Hmmm, I've been hiding again, because I've got more money to report that I didn't earn. I was able to contribute an extra $600 to my Smarty Pig IRA savings account this month, thanks to Christmas presents from family members. I am sooo grateful for the generosity of the people in my life, but I worry about windfalls, as previously discussed. The long slog is the only way out, so I don't want to get too used to these random and rare outside interventions.

I also received my federal and state tax refunds this week, which I've thrown into my Smarty Pig IRA account as well. Thus, I have already managed to hit the magic number of $3,000, the minimum needed to make the initial investment in a Vanguard target retirement mutual fund. I plan to open my Roth IRA this week, and I am super excited.

However, an irrational and unproductive desire to "time the market" has started weaseling itself into my brain. The DJIA dropped on Friday, by over 150 points, and my brain already wonders: "Should I buy first thing Monday morning, before price climbs again?" and conversely "Could the downward trend continue?" UGH! This is stupid thinking, and I cannot predict the future. But the thoughts continue.

I understand that trying to time the market should not factor into retirement savings. And I plan to make $100 automatic contributions to my Roth IRA each month, so as to dollar cost average and take timing out of the equation, but this initial $3000 investment is just screaming to be timed. I can't help myself.

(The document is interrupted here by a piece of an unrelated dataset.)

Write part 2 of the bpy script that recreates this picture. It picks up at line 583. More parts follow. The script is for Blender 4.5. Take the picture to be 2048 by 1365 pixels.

Regardless, I'm going to bite the bullet and invest this week. This is my first ever investment, and I am really pleased about it. Some financial experts and personal finance bloggers would disagree with my decision to start investing before getting my emergency fund up to 3-6 months of living expenses, but the earlier we start our retirement accounts, the more benefit we see from compounding interest and a long history of contributions. I am 30.5, and I wish I'd been fiscally aware years ago, but I wasn't. I can't undo the past, but I would like to make up for lost time. Thus, I just don't want to wait any longer to start my Roth IRA. I am quite content with this decision, but as they say, this is why personal finance is personal.